Per molti intellettuali delle ultime generazioni Ekat è la vera capitale della Russia reale, lontana dai soldi, dai lussi e dagli intrighi di Mosca e Pietroburgo. Una città industriale e sovietica – qui si trova il gigantesco Uralvagonzavod, la fabbrica preferita da Putin, dove oggi si procede al rimessaggio frettoloso di vecchi carri armati da inviare in Ucraina –, che però ha saputo reinventarsi come capitale del rock, della birra artigianale e dell'attivismo civico, grazie anche alle mostre e ai convegni al liberale Eltsin-zentr. Il primo presidente russo era stato il capo comunista della città quando si chiamava ancora Sverdlovsk, ma ne incarna bene il lato ribelle, e Solovyov ha indicato esplicitamente il centro a lui dedicato come “nido dei traditori”. Ottenendo però una reazione molto pesante del governatore Evgeniy Kuyvashev, che ha invitato il propagandista a «stare attento a quello che dice», difendendo l'onore dei suoi concittadini, «coraggiosi, liberi, intelligenti e dotati di pensiero critico».

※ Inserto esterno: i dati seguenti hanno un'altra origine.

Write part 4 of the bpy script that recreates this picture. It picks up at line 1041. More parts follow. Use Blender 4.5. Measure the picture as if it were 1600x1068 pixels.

Una risposta che apre una delle prime crepe in quello che da fuori appare un establishment monolitico. I deputati del consiglio regionale – quasi tutti del partito putiniano Russia Unita – scrivono infatti alla TV di Stato chiedendo una museruola per Solovyov, che per ripicca apre un sito dove denunciare «attività antirusse» negli Urali, e si merita l'insulto del “neonazista” dal pugile olimpionico Egor Mekhonzev. Nel frattempo i propagandisti moscoviti contano le volte (poche) in cui il governatore Kuyvashev ha appoggiato la guerra in pubblico, e accusano i dissidenti di essere i veri colpevoli dei roghi forestali (il capo della rete di Navalny, Leonid Volkov, viene da Ekaterinburg). Non è più uno scontro tra governo e dissidenti, ma uno scontro interno al regime, che gioca col fuoco in una città che negli anni '90 sognava di diventare il centro di una “repubblica degli Urali” che si sarebbe allontanata da Mosca.